発生から57年が経とうとするいわゆる「袴田事件」について、東京高裁は3月13日、袴田巖さん(87)の再審=裁判のやり直しを決めました。午後2時、この決定が伝えられた瞬間、東京高裁前の弁護団が喜びに沸く一方、袴田さん本人は浜松市内で支援者と過ごしました。
<袴田巖さんのひげをそる姉のひで子さん>
「はい、よろしい」
13日、いつも通りの朝を迎えた袴田巖さん。
<ひで子さん>
「きょうはね、東京行ってくる。
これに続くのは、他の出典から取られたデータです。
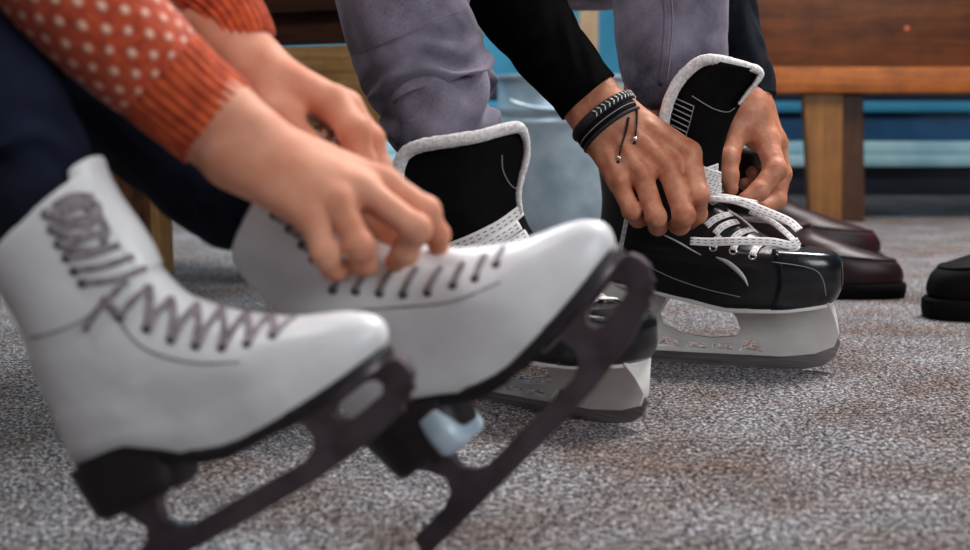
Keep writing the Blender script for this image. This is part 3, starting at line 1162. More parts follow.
def hockey_skate(label, O, yaw, k, tab=None, zs=1.0):
    M = basis_matrix(O, 0.0, math.radians(yaw)) @ Matrix.Diagonal((1, 1, zs, 1))
    r = thing('hockey_skate', label, 'ice skate', M)
    B = SliceBoot(tab or HOC_TAB, hoc_wb, hoc_rim, hoc_wmod, k, 1.0, p=0.72)

    def pt(row, th, inf=0.0):
        w, ub, uf, hw = row
        u, v, ww = SliceBoot.pt(B, (w - 66, ub, uf, hw), th, inf)
        hw2 = hw + inf
        t = (u - ub + inf) / (uf - ub + 2 * inf)
        q = math.sin(th)
        v = hw2 * math.copysign(abs(q) ** B.p, q) * hoc_wmod(t, w)
        ww = w + hoc_wb(u) * max(0.0, 1 - (w - 66) / 60.0) ** 2 + hoc_rim(u, w)
        return u, v, ww
    G = [[pt(rw, 2 * PI * j / B.n) for j in range(B.n)] for rw in B.rows]
    top = B.rows[-1]
    for dw, di in ((2, -2), (0, -5), (-25, -6), (-50, -7)):
        G.append([(u, v, w + dw) for u, v, w in [pt(top, 2 * PI * j / B.n, di) for j in range(B.n)]])
    vs, fs = B.mesh(G, True, True)
    boot = mesh_obj('boot', vs, fs, MT['hockey_black'], r)
    # hard toe cap shell
    cv, cf = [], []
    cap_rows = [rw for rw in B.rows if rw[0] < 121]
    n = 33
    for rw in cap_rows:
        uc, A_ = (rw[1] + rw[2]) / 2, (rw[2] - rw[1]) / 2 + 1.6
        lim = 182 + 6 * math.sin(min(max((rw[0] - 66) / 55, 0), 1) * PI)
        tm = math.acos(min(max((lim - uc) / A_, -1), 0.995))
        for th in np.linspace(-tm, tm, n):
            u, v, w = pt(rw, th, 1.6)
            cv.append(B.loc(u, v, w + (1.6 if rw[0] > 100 else 0)))
    for i in range(len(cap_rows) - 1):
        for j in range(n - 1):
            cf.append((i * n + j, i * n + j + 1, (i + 1) * n + j + 1, (i + 1) * n + j))
    cap = mesh_obj('toe_cap', cv, cf, MT['toe_black'], r)
    md = cap.modifiers.new('Solidify', 'SOLIDIFY')
    md.thickness = 0.0015
    md.offset = -1
    # outsole
    sl = []
    for dw, di in ((1, 0.8), (-0.5, 1.2), (-2.5, 0.6)):
        sl.append([(u, v, 66 + hoc_wb(u) + dw) for u, v, w in [pt((66, 14, 240, 41), 2 * PI * j / B.n, di) for j in range(B.n)]])
    vs, fs = B.mesh(sl, True, True)
    smooth_by_angle(mesh_obj('outsole', vs, fs, MT['holder'], r), 50)
    # holder and runner
    px2 = lambda q: (q[0] * k, q[1] * k)

    def hw(x, zz):
        w = zz / k
        return 0.0045 + 0.017 * smoothstep(36, 70, w) ** 1.5
    hd = prism('blade_holder', [px2(q) for q in HOLD], [[px2(q) for q in h] for h in WINS], hw, MT['holder'], r, bev=0.0012)
    rn = prism('runner', [px2(q) for q in RUN], [], 0.0016, MT['steel'], r, bev=0.0003)
    return r, boot, cap, B, hd


toe = CAM + ray(838, 372) * (-CAMH / ray(838, 372).z)
yawA = math.radians(20)
OA = toe - Vector((math.cos(yawA), -math.sin(yawA), 0)) * (247 * HK)
OA.z = 0.0005
hA, bootA, capA, BA, hdA = hockey_skate('black hockey skate whose white laces the braceleted hands are tying', OA, 20, HK)
toe = CAM + ray(646, 431) * (-CAMH / ray(646, 431).z)
yawB = math.radians(43)
OB = toe - Vector((math.cos(yawB), -math.sin(yawB), 0)) * (247 * HK)
OB.z = 0.0005
hB, bootB, capB, BB, hdB = hockey_skate('black hockey skate with felt-edged tongue, mostly hidden behind the raised white skate', OB, 43, HK, HOC_TAB[:-4] + [(158, 6, 130, 36), (164, 6, 118, 34)], 0.80)
bA = [bvh_of(bootA), bvh_of(capA)]
bB = [bvh_of(bootB), bvh_of(capB)]


def sheet(name, Lc, Rc, depth0, depth1, bulge, mat, parent, rows=22, cols=14, thick=0.006, curl=None):
    """a padded flap: two side curves in the view, its depth running from depth0 (foot) to depth1 (top)"""
    Ls, Rs = catmull(Lc, rows), catmull(Rc, rows)
    vs, fs, front = [], [], []
    for i in range(rows):
        t = i / (rows - 1)
        for j in range(cols):
            s = j / (cols - 1)
            x, y = Ls[i] * (1 - s) + Rs[i] * s
            d = depth0 + (depth1 - depth0) * t - bulge * math.sin(PI * s)
            if curl:
                d += curl(s, t)
            front.append(P(x, y, d))
    n = rows * cols
    back = [v + Vector((0.001, thick, 0.0)) for v in front]
    vs = front + back
    for i in range(rows - 1):
        for j in range(cols - 1):
            q = (i * cols + j, i * cols + j + 1, (i + 1) * cols + j + 1, (i + 1) * cols + j)
            fs += [q, tuple(n + x for x in reversed(q))]
    e = [j for j in range(cols)] + [i * cols + cols - 1 for i in range(1, rows)] + [(rows - 1) * cols + j for j in reversed(range(cols - 1))] + [i * cols for i in reversed(range(1, rows - 1))]
    for a_, b_ in zip(e, e[1:] + e[:1]):
        fs.append((a_, b_, b_ + n, a_ + n))
    return mesh_obj(name, vs, fs, mat, parent, world=True), front


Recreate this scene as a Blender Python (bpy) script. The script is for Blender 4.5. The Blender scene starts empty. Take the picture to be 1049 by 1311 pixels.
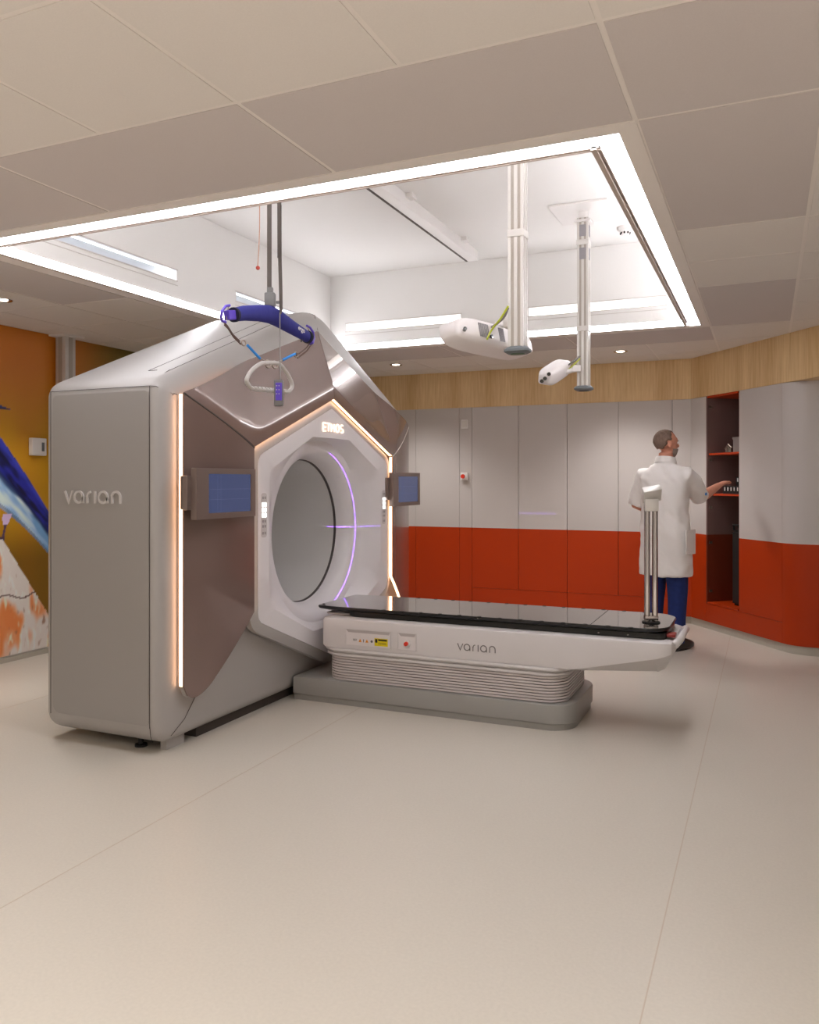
import bpy, bmesh, math, random
from mathutils import Vector, Matrix
random.seed(7)
S = bpy.context.scene
COL = S.collection
PI = math.pi

# ------------------------------------------------------------------ materials
def lin(c):
    out = []
    for v in c:
        v = v / 255.0
        out.append(v / 12.92 if v <= 0.04045 else ((v + 0.055) / 1.055) ** 2.4)
    return out

def mat(name, rgb, rough=0.5, metal=0.0, coat=0.0, spec=0.5, emit=None, estr=0.0, trans=0.0, ior=1.45,
        noise=0.0, nscale=20.0, bump=0.0, bscale=60.0, stretch=None, coat_rough=0.03):
    m = bpy.data.materials.new(name)
    m.use_nodes = True
    nt = m.node_tree
    b = nt.nodes['Principled BSDF']
    L = lin(rgb)
    b.inputs['Base Color'].default_value = (*L, 1)
    b.inputs['Roughness'].default_value = rough
    b.inputs['Metallic'].default_value = metal
    b.inputs['Coat Weight'].default_value = coat
    b.inputs['Coat Roughness'].default_value = coat_rough
    b.inputs['Specular IOR Level'].default_value = spec
    b.inputs['Transmission Weight'].default_value = trans
    b.inputs['IOR'].default_value = ior
    if emit is not None:
        b.inputs['Emission Color'].default_value = (*lin(emit), 1)
        b.inputs['Emission Strength'].default_value = estr
    if noise > 0 or bump > 0:
        tc = nt.nodes.new('ShaderNodeTexCoord')
        mp = nt.nodes.new('ShaderNodeMapping')
        nt.links.new(tc.outputs['Object'], mp.inputs['Vector'])
        if stretch: mp.inputs['Scale'].default_value = stretch
    if noise > 0:
        n = nt.nodes.new('ShaderNodeTexNoise')
        n.inputs['Scale'].default_value = nscale
        n.inputs['Detail'].default_value = 4
        nt.links.new(mp.outputs['Vector'], n.inputs['Vector'])
        r = nt.nodes.new('ShaderNodeValToRGB')
        r.color_ramp.elements[0].position = 0.3
        r.color_ramp.elements[1].position = 0.7
        r.color_ramp.elements[0].color = (*[v * (1 - noise) for v in L], 1)
        r.color_ramp.elements[1].color = (*[min(1, v * (1 + noise)) for v in L], 1)
        nt.links.new(n.outputs['Fac'], r.inputs['Fac'])
        nt.links.new(r.outputs['Color'], b.inputs['Base Color'])
    if bump > 0:
        n2 = nt.nodes.new('ShaderNodeTexNoise')
        n2.inputs['Scale'].default_value = bscale
        n2.inputs['Detail'].default_value = 3
        nt.links.new(mp.outputs['Vector'], n2.inputs['Vector'])
        bp = nt.nodes.new('ShaderNodeBump')
        bp.inputs['Strength'].default_value = bump
        bp.inputs['Distance'].default_value = 0.01
        nt.links.new(n2.outputs['Fac'], bp.inputs['Height'])
        nt.links.new(bp.outputs['Normal'], b.inputs['Normal'])
    return m

M = {}
M['floor'] = mat('beige_vinyl', (208, 201, 190), rough=0.36, spec=0.35, noise=0.03, nscale=90, bump=0.02, bscale=8)
M['tile'] = mat('ceiling_tile_light', (229, 222, 216), rough=0.85, noise=0.02, nscale=200)
M['tile_dark'] = mat('ceiling_tile_mauve', (209, 200, 197), rough=0.85, noise=0.02, nscale=200)
M['grid'] = mat('ceiling_grid', (236, 228, 222), rough=0.7)
M['plaster'] = mat('white_plaster', (238, 236, 234), rough=0.8)
M['lip'] = mat('cove_lip', (196, 180, 170), rough=0.5)
M['strip'] = mat('cove_light', (255, 255, 255), emit=(250, 250, 255), estr=5.0)
M['slotlight'] = mat('slot_light', (255, 255, 255), emit=(255, 250, 246), estr=1.0)
M['slotglass'] = mat('slot_louvre', (216, 220, 226), rough=0.3, metal=0.2)
M['wood'] = None
M['grey'] = mat('grey_laminate', (198, 191, 188), rough=0.45, noise=0.012, nscale=150)
M['orange'] = mat('orange_laminate', (178, 55, 8), rough=0.42, spec=0.3, noise=0.02, nscale=150)
M['kick'] = mat('grey_plinth', (190, 184, 172), rough=0.5)
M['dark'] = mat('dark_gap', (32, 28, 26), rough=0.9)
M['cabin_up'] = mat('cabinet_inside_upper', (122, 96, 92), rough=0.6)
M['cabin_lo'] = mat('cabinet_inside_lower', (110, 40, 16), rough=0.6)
M['blackm'] = mat('matt_black', (24, 23, 24), rough=0.6)
M['wallp'] = mat('painted_wall', (214, 210, 204), rough=0.8)
M['silver'] = mat('pearl_silver', (178, 174, 172), rough=0.48, metal=0.12, coat=0.15, coat_rough=0.25, spec=.4)
M['silver_side'] = mat('pearl_grey', (168, 164, 162), rough=0.4, metal=0.25, coat=0.15, coat_rough=0.2)
M['taupe'] = mat('gloss_taupe', (132, 110, 104), rough=0.22, metal=0.25, coat=1.0, coat_rough=0.02)
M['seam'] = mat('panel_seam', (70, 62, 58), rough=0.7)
M['led'] = mat('warm_led', (255, 255, 255), emit=(255, 190, 140), estr=2.0)
M['frame_white'] = mat('bore_frame_white', (232, 228, 231), rough=0.38, coat=0.2, coat_rough=0.2)
M['bore'] = mat('bore_liner_grey', (222, 220, 219), rough=0.3, coat=0.2, coat_rough=0.2)
M['ring'] = mat('bore_ring_dark', (84, 78, 78), rough=0.5)
M['letters'] = mat('raised_letters', (205, 200, 198), rough=0.5)
M['letters_dk'] = mat('printed_letters', (112, 106, 106), rough=0.5)
M['ethos'] = mat('lit_letters', (255, 255, 255), emit=(255, 206, 168), estr=.5)
M['key_on'] = mat('lit_key', (255, 255, 255), emit=(255, 255, 250), estr=.8)
M['key_off'] = mat('unlit_key', (150, 144, 146), rough=0.4)
M['bezel'] = mat('monitor_bezel', (134, 118, 112), rough=0.35, metal=0.4)
M['screen'] = mat('monitor_screen', (30, 34, 60), rough=0.15, emit=(84, 96, 138), estr=.13)
M['screen_line'] = mat('screen_line', (30, 34, 60), emit=(110, 124, 168), estr=.16)
M['yellow'] = mat('yellow_label', (226, 206, 24), rough=0.5)
M['amber'] = mat('amber_label', (235, 150, 30), rough=0.5)
M['white'] = mat('white_plastic', (232, 228, 226), rough=0.4)
M['couch_white'] = mat('couch_white', (216, 211, 211), rough=0.36, coat=0.2, coat_rough=0.2)
M['couch_in'] = mat('couch_recess', (226, 220, 220), rough=0.5)
M['base_grey'] = mat('couch_base_grey', (164, 163, 160), rough=0.4, metal=0.2)
M['bellows'] = mat('bellows_fabric', (208, 200, 200), rough=0.55)
M['carbon'] = mat('gloss_black_carbon', (38, 36, 37), rough=0.10, coat=1.0, coat_rough=0.02, spec=0.8)
M['carbon_edge'] = mat('satin_black_edge', (26, 25, 26), rough=0.3)
M['red'] = mat('red_button', (226, 58, 36), rough=0.35)
M['chrome'] = mat('chrome', (178, 172, 172), rough=0.06, metal=1.0)
M['alu'] = mat('white_aluminium', (214, 210, 206), rough=0.35, metal=0.25)
M['alu_groove'] = mat('aluminium_groove', (176, 168, 158), rough=0.5, metal=0.2)
M['cap_grey'] = mat('grey_rubber_cap', (112, 118, 122), rough=0.5)
M['cap_green'] = mat('green_rubber_pad', (40, 92, 62), rough=0.4)
M['pod'] = mat('pod_white', (236, 230, 230), rough=0.35)
M['pod_vent'] = mat('pod_vent_grey', (150, 146, 150), rough=0.6)
M['cable_y'] = mat('yellow_green_cable', (196, 206, 60), rough=0.5)
M['cable_g'] = mat('grey_cable', (140, 136, 134), rough=0.5)
M['strap'] = mat('grey_strap', (96, 88, 84), rough=0.8)
M['navy'] = mat('navy_padded_cover', (44, 46, 128), rough=0.75, bump=0.25, bscale=30)
M['navy_d'] = mat('navy_binding', (22, 22, 44), rough=0.8)
M['purple'] = mat('purple_plastic', (96, 72, 190), rough=0.4)
M['hubgrey'] = mat('grey_plastic', (120, 118, 118), rough=0.5)
M['brown'] = mat('brown_webbing', (92, 72, 64), rough=0.8)
M['blue'] = mat('blue_webbing', (50, 140, 224), rough=0.7)
M['steel'] = mat('steel_hook', (170, 158, 146), rough=0.3, metal=0.9)
M['handle'] = mat('grip_grey', (188, 182, 178), rough=0.55)
M['redball'] = mat('red_knob', (176, 60, 48), rough=0.4)
M['skin'] = mat('skin', (204, 140, 116), rough=0.55, noise=0.05, nscale=30)
M['hair'] = mat('grey_brown_hair', (122, 100, 88), rough=0.85, noise=0.25, nscale=60, bump=0.5, bscale=120, stretch=(1, 1, 0.3))
M['beard'] = mat('grey_beard', (150, 132, 122), rough=0.9, bump=0.5, bscale=150)
M['coat'] = mat('white_lab_coat', (238, 233, 231), rough=0.85, bump=0.15, bscale=12)
M['jeans'] = mat('navy_jeans', (26, 44, 104), rough=0.85, noise=0.15, nscale=30)
M['shoe'] = mat('black_leather', (22, 20, 20), rough=0.35)
M['box_grey'] = mat('pale_grey_box', (158, 150, 148), rough=0.5)
M['lens'] = mat('lens_glass', (18, 18, 20), rough=0.1, coat=1)
M['dl_glow'] = mat('downlight_glow', (255, 255, 255), emit=(255, 236, 214), estr=6.0)
M['laser_dot'] = mat('laser_aperture', (40, 20, 90), emit=(120, 60, 255), estr=6.0)

def wood_mat():
    m = bpy.data.materials.new('light_oak_veneer'); m.use_nodes = True
    nt = m.node_tree; b = nt.nodes['Principled BSDF']
    tc = nt.nodes.new('ShaderNodeTexCoord'); mp = nt.nodes.new('ShaderNodeMapping')
    mp.inputs['Scale'].default_value = (1, 1, 0.06)
    nt.links.new(tc.outputs['Object'], mp.inputs['Vector'])
    n = nt.nodes.new('ShaderNodeTexNoise'); n.inputs['Scale'].default_value = 55; n.inputs['Detail'].default_value = 6
    nt.links.new(mp.outputs['Vector'], n.inputs['Vector'])
    n3 = nt.nodes.new('ShaderNodeTexNoise'); n3.inputs['Scale'].default_value = 4.5; n3.inputs['Detail'].default_value = 1
    nt.links.new(mp.outputs['Vector'], n3.inputs['Vector'])
    mx = nt.nodes.new('ShaderNodeMath'); mx.operation = 'MULTIPLY_ADD'; mx.inputs[1].default_value = 0.5
    nt.links.new(n.outputs['Fac'], mx.inputs[0])
    m2 = nt.nodes.new('ShaderNodeMath'); m2.operation = 'MULTIPLY'; m2.inputs[1].default_value = 0.5
    nt.links.new(n3.outputs['Fac'], m2.inputs[0]); nt.links.new(m2.outputs[0], mx.inputs[2])
    r = nt.nodes.new('ShaderNodeValToRGB')
    r.color_ramp.elements[0].position = 0.35; r.color_ramp.elements[1].position = 0.65
    r.color_ramp.elements[0].color = (*lin((206, 168, 118)), 1)
    r.color_ramp.elements[1].color = (*lin((234, 204, 156)), 1)
    nt.links.new(mx.outputs[0], r.inputs['Fac']); nt.links.new(r.outputs['Color'], b.inputs['Base Color'])
    b.inputs['Roughness'].default_value = 0.55
    return m
M['wood'] = wood_mat()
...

わたし一晩泊まるで、東京に」
<巖さん>
「ああ、そう」
<ひで子さん>
「留守番しててよ」
<巖さん>
「金もらわにゃあ」
<ひで子さん>
「ああそうか、そうだね」
48年もの獄中生活で精神を病んだ袴田さんに姉のひで子さん(90)は「東京に行ってくる」とだけ伝えて、東京高裁へと向かいました。
<袴田ひで子さん>
Q.どんな日になるといいですか?
「再審開始になることを願っております」
そして、午後2時すぎ。
<井出春希キャスター>
「弁護団が出てきました。再審開始です!再審開始、東京高裁は袴田事件について裁判のやり直しを認める決定をしました。東京高裁前は拍手と歓声があがっています」
<袴田ひで子さん>
「みなさま、ありがとうございます。再審開始になりました。本当にうれしいです。私はね、56年間闘っているんですよ。この日が来るのを本当に心待ちにしていました。これでやっと肩の荷が下りたという感じ。ただ、うれしい!ただ、うれしい!ただ、うれしい!」
<支援者と袴田巖さん>
Q.寒いね、着る?
「まだいい」
その頃、袴田さんは支援者と一緒に浜松市浜北区の寺を訪れていました。再審開始を認めた東京高裁の決定は、寺に向かう途中の車の中で支援者を通じて伝えられたといいます。
<袴田巖さん>
Q.どんな事をお願いした?きょうはどんな1日?
「勝つ日だと思うがね。最高裁になることに賭けてる。どうなれるか。最後の結果がこれから出るんだね」
事件から57年。袴田さんの前に立ちはだかり続けた再審の扉が、再び開きました。